Uzaklaştırıldığım süre içerisinde Gönül Çarşısı’nda ne yapıldı? Nerelere ürün gönderildi? Gıda eksikliği var mı? Söylentiler doğru mu? Bunları tespit etmeye çalışıyorken cenaze işlerinde çalışan bir personel gelip seçilmiş belediye meclis üyesine hakaret, sinkaflı küfür, baskı, elektrikleri kesmek ve hatta kıyafetime dahi laf söyleyecek kadar densiz, hadsiz hatta fiziki şiddet uygulayacak kadar haddini aşmıştır.
Ben de yapabileceğim en doğru şeyi yaptım. Kendimi korudum. Bu iki personele dava açtım. Dava dilekçeme cevabınız daha da vahim. Yalan, iftira, dedikodu ve cımbızlanmış ifadelerle dolu. Yazık çok yazık.
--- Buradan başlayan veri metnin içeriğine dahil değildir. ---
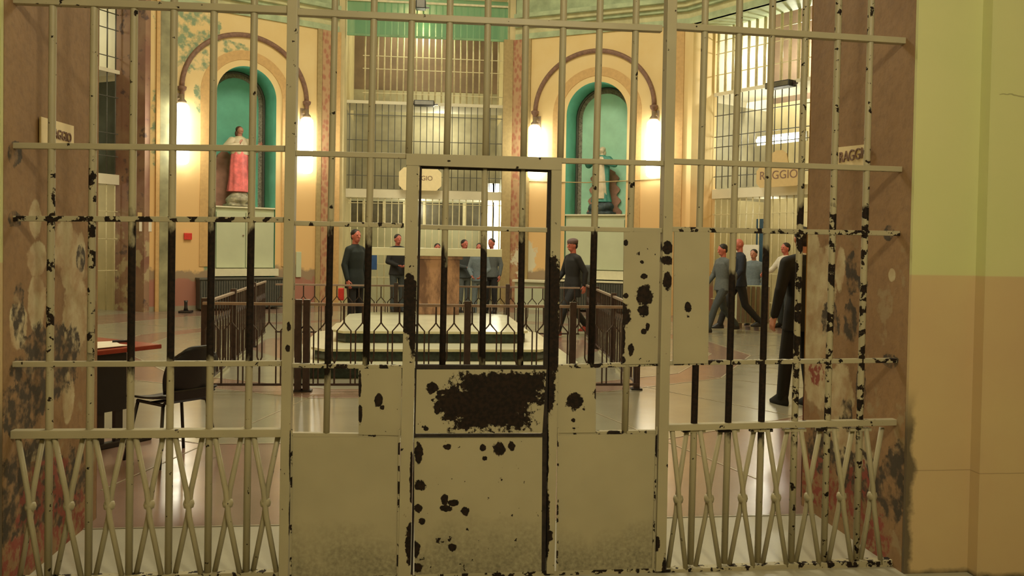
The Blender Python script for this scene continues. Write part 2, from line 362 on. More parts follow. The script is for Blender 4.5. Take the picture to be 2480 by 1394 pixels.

Sayın Köse kıyafetimi sorgulayacak kadar ileri giden personelimizin yanında durdunuz. Biz kadınlar siyaseti kıyafetimizle yapmıyoruz. Zekamız ve bilgimizle yapıyoruz. Biz kadınlar sizin konu mankeni değiliz. Sayın Köse ben sizi tercihlerinizle baş başa bırakıyorum. Mamak Belediyesi‘ndeki akraba çetenizle, maşalarınızla, teşkilattan üstün iş adamlarınızla baş başa bırakıyorum. Yol yürüdüğüm değerli arkadaşlarıma hakkım varsa helal ediyorum.
Dokuz yılımı verdim AK Parti’den işte bu yapıdan dolayı söz hakkım dahi gasp edildiği için istifa ediyorum."